▸ To be done
Lift out each line of the data that holds "this".

▸ Supplied data
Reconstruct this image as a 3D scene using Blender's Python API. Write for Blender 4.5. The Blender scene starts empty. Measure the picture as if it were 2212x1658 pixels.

---

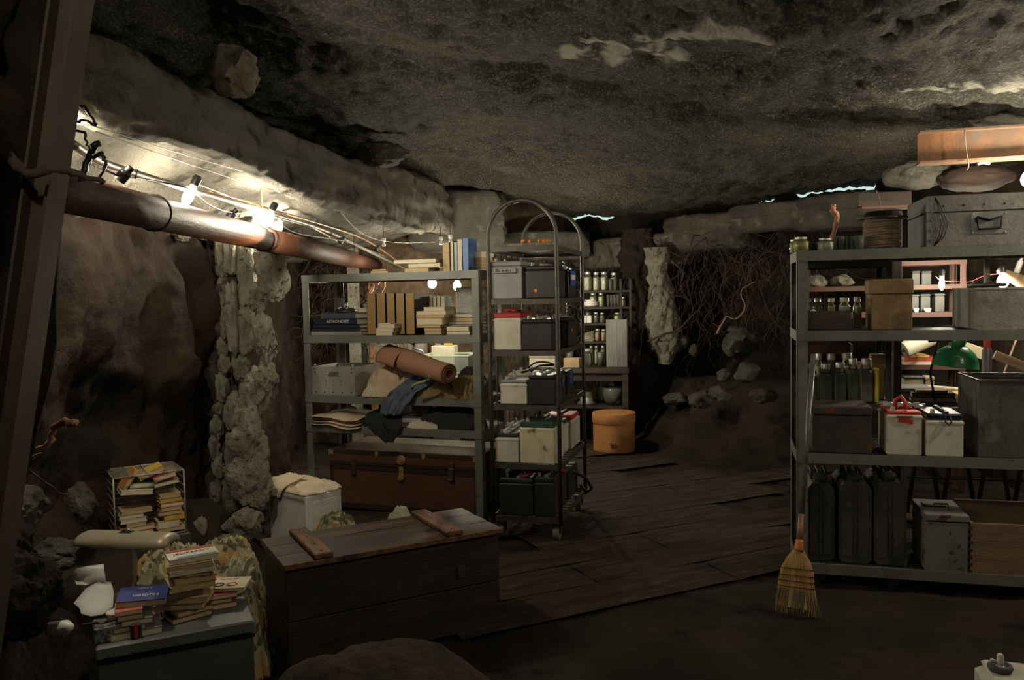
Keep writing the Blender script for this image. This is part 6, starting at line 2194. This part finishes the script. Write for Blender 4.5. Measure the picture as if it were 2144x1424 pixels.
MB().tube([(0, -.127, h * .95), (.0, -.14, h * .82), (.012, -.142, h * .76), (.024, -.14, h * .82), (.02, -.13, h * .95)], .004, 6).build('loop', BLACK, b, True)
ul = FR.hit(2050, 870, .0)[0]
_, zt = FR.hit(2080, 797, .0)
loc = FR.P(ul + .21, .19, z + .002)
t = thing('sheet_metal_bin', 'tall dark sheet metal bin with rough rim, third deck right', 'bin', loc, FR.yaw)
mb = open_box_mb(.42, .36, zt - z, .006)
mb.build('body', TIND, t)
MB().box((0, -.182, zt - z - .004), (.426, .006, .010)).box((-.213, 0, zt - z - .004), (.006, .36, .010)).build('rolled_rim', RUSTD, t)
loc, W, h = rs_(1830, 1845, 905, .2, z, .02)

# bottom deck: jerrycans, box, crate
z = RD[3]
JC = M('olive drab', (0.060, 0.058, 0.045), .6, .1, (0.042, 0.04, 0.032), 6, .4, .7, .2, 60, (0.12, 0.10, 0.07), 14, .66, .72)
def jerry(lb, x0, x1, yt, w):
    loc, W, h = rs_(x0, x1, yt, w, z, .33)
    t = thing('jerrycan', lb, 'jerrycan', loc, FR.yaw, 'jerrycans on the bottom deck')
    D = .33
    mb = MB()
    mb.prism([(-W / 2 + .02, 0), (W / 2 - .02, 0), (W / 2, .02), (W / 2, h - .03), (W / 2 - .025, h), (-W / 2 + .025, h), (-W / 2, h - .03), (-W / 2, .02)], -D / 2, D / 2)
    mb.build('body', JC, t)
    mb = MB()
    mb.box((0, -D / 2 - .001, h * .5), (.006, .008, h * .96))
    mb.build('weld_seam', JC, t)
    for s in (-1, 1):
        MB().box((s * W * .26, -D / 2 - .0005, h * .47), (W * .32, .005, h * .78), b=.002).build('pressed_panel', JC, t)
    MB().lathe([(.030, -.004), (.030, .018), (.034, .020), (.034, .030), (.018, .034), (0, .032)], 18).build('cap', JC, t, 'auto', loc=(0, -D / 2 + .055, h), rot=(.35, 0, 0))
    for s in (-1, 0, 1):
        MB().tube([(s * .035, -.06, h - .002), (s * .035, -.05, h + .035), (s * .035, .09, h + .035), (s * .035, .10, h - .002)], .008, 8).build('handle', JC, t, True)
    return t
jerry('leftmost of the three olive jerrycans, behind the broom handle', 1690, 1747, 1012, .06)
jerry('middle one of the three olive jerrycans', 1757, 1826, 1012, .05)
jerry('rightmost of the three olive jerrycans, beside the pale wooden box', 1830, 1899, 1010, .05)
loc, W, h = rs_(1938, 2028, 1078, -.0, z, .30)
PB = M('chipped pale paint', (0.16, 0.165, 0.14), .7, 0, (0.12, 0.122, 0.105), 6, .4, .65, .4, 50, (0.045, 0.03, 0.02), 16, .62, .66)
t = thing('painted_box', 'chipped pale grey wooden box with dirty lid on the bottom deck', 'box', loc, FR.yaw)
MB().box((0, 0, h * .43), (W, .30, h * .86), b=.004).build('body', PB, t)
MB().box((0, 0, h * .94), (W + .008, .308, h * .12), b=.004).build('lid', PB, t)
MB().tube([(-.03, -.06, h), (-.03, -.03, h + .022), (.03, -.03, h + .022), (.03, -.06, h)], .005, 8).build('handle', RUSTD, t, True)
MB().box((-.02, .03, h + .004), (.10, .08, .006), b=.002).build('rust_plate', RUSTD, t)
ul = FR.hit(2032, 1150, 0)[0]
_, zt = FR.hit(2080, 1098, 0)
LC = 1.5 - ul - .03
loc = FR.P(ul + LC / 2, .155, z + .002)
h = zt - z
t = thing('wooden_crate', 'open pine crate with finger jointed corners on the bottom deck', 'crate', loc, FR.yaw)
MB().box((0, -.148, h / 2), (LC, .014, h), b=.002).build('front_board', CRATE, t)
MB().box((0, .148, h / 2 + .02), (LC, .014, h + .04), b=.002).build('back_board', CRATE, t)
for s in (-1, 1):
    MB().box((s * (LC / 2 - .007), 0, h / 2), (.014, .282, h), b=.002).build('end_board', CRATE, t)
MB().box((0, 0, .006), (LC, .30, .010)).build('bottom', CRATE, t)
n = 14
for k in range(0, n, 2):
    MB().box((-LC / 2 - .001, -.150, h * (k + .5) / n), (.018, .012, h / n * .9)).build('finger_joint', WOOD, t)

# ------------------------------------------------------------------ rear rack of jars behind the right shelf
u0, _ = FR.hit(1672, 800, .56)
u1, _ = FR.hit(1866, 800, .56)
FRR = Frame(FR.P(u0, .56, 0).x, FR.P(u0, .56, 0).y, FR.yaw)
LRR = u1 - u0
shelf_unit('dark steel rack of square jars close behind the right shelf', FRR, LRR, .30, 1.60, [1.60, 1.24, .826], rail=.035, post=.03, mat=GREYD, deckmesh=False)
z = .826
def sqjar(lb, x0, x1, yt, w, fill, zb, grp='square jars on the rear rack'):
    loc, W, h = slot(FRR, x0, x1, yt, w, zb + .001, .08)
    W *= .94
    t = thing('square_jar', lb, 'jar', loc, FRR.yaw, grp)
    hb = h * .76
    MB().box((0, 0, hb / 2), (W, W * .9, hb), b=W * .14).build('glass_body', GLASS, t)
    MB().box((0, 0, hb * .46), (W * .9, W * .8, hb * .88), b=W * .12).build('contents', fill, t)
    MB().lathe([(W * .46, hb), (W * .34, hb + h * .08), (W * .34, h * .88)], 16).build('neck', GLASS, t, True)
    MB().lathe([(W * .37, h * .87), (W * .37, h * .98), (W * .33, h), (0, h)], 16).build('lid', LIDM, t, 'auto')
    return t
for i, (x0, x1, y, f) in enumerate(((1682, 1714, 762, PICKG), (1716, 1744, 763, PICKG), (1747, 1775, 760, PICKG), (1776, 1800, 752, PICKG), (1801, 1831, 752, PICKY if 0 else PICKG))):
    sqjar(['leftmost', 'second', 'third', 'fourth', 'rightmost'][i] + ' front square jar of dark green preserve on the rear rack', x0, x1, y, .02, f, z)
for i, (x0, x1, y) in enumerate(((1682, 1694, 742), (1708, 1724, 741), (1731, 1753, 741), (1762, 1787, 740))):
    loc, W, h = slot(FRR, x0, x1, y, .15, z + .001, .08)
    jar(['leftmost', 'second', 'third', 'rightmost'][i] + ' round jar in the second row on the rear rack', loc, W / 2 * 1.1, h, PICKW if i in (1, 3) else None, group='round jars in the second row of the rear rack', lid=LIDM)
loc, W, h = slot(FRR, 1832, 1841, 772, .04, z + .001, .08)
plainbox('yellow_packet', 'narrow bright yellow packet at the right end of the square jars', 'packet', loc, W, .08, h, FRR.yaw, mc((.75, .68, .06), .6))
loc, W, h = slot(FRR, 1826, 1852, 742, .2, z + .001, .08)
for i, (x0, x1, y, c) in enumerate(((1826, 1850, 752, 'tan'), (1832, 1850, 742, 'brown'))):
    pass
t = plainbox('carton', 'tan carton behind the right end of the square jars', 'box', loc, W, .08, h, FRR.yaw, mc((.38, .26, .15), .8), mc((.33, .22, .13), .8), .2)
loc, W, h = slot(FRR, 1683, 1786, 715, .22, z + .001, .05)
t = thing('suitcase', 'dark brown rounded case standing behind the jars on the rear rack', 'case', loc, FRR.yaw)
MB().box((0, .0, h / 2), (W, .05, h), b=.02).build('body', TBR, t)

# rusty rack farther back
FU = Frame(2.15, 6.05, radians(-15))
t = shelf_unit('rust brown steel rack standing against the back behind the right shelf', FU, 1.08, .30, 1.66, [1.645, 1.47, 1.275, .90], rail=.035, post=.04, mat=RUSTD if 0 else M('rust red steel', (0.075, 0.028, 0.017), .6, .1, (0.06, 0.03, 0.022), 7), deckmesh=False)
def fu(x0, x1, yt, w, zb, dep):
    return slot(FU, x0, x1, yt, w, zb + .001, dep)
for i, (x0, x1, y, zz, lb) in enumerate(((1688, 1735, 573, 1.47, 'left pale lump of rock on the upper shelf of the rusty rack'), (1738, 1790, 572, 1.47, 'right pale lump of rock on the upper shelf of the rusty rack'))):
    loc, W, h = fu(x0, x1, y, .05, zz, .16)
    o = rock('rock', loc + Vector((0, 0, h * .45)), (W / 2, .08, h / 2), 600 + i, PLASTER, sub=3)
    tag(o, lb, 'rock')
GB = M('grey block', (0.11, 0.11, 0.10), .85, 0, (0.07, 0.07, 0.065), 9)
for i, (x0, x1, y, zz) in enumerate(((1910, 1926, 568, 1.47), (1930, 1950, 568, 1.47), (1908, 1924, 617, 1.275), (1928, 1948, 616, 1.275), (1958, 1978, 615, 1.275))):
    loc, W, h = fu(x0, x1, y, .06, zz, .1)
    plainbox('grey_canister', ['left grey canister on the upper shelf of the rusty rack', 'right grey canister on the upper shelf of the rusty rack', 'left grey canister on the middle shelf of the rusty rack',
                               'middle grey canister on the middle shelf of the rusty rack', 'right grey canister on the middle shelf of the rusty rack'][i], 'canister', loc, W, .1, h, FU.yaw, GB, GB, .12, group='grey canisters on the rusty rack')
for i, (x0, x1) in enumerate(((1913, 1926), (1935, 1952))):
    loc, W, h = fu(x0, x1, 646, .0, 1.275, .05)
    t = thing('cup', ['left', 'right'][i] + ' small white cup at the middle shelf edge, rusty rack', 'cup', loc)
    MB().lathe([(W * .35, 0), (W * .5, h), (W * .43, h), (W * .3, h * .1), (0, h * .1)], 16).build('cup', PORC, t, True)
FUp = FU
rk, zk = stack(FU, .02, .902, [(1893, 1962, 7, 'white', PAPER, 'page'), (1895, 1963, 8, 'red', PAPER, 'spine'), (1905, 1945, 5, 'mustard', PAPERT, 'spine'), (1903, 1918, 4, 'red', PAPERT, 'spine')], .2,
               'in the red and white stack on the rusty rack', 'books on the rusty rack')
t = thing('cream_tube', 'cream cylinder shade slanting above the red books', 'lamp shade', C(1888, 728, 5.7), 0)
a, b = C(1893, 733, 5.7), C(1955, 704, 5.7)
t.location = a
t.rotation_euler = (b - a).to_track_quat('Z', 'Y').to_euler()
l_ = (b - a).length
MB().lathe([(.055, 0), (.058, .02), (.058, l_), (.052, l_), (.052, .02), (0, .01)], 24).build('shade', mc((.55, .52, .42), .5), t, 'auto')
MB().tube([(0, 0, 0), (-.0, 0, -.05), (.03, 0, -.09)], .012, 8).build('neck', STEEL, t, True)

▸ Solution
Reconstruct this image as a 3D scene using Blender's Python API. Write for Blender 4.5. The Blender scene starts empty. Measure the picture as if it were 2212x1658 pixels.
Keep writing the Blender script for this image. This is part 6, starting at line 2194. This part finishes the script. Write for Blender 4.5. Measure the picture as if it were 2144x1424 pixels.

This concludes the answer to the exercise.